Belum Prioritas, Isu HAM Didorong dalam Diskursus Capres-Cawapres
Berita

Belum Prioritas, Isu HAM Didorong dalam Diskursus Capres-Cawapres

Hak asasi manusia adalah komponen penting dari konsep negara hukum.

Oleh:
Moh. Dani Pratama Huzaini
Bacaan 2 Menit

 

Haris mengulang kembali ingatan publik terkait janji-janji penegakan HAM Presiden Joko Widodo pada masa kampanye pilpres 2014 yang lalu. Namun, dalam pelaksanaanya hal ini hanya dipenuhi dengan undangan rutin kepada aktivis HAM setiap memperingati hari HAM sedunia yang jatuh pada setiap 10 Desember. Di masa pemerintahan Presiden Jokowi juga terbit Perppu mengenai organisasi kemasyarakatan, yang ‘mempermudah’ Pemerintah mencabut status badan hukum ormas.

 

(Baca juga: Isu HAM Belum Prioritas, Tantangan Penyelesaiannya Makin Berat)

 

Haris menyayangkan narasi hak asasi manusia terus diulang-ulang. Memang, Indonesia merupakan salah satu negara yang paling banyak meratifikasi instrumen HAM dunia. Namun dari aspek peraturan perundang-undangan, masih banyak yang bertentangan dengan prinsip HAM. Belum lagi dilihat dari prakteknya.

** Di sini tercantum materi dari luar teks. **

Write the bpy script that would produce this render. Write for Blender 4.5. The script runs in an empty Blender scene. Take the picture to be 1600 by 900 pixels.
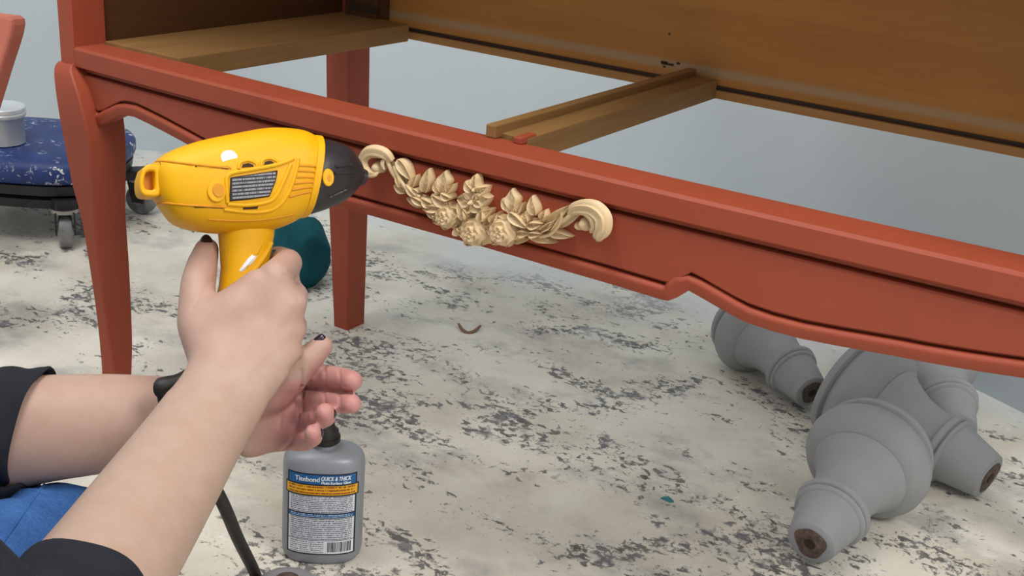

Secara institusional, kata Haris, langkah afirmatif yang diterapkan dengan memasukkan unsur daerah dan golongan dalam proses rekrutmen komisioner Komnas HAM misalnya menurut haris sedikit banyak menjadi satu penyebab minimnya sosok komisioner yang memiliki kompetensi memadai yang mengisi lembaga-lembaga tersebut.

 

Politisi Partai Demokrat, Rachlan Nasidik menyoroti ketentuan UU ITE yang mengatur tentang ujaran kebencian. Aparat telah terlalu jauh menerapkan ketentuan UU ITE dengan tuduhan ujaran kebencian dan pencemaran nama baik. Rachlan berpendapat UU ITE sebenarnya ditujukan untuk melindungi keberadaan kelompok minoritas. “Itu adalah cara untuk mengancam kelompok yang mengancam kelompok minoritas yang dimaksudkan melakukan diskriminasi dengan cara memaksa atau menggunakan kekerasan,” ujar Rachlan.

 

Rachan juga mengkritik cara penguasa menangani isu-isu kebhinnekaan yang pada tahap selanjutnya menjadi batu sandungan bagi upaya integrasi nasional. Slogan-slogan kebhinnekaan seperti “saya Pancasila” yang menajdi narasi pemerintah secara tidak langsung mengafirmasi keterbelahan sosial dan menimbulkan kesan berbeda bagi kelompok yang berseberangan dengan rezim.

 

Politisi Partai Solidaritas Indonesia (PSI), Surya Tjandra menyayangkan kondisi yang hari ini tengah berlangsung. Kompetisi electoral yang menyebabkan gesekan antara kubu-kubu pendukung pasangan calon presiden dan calon wakil presiden menurut Surya memberi ruang kepada “penumpang gelap” yang ingin memasukkan tujuan mereka ke dalam proses kontestasi pilpres. “Kelompok yang intoleran hari ini adalah yang memanfaatkan demokrasi hari ini. Mereka yang paling keras memanfaatkan demokrasi,” tegas Surya.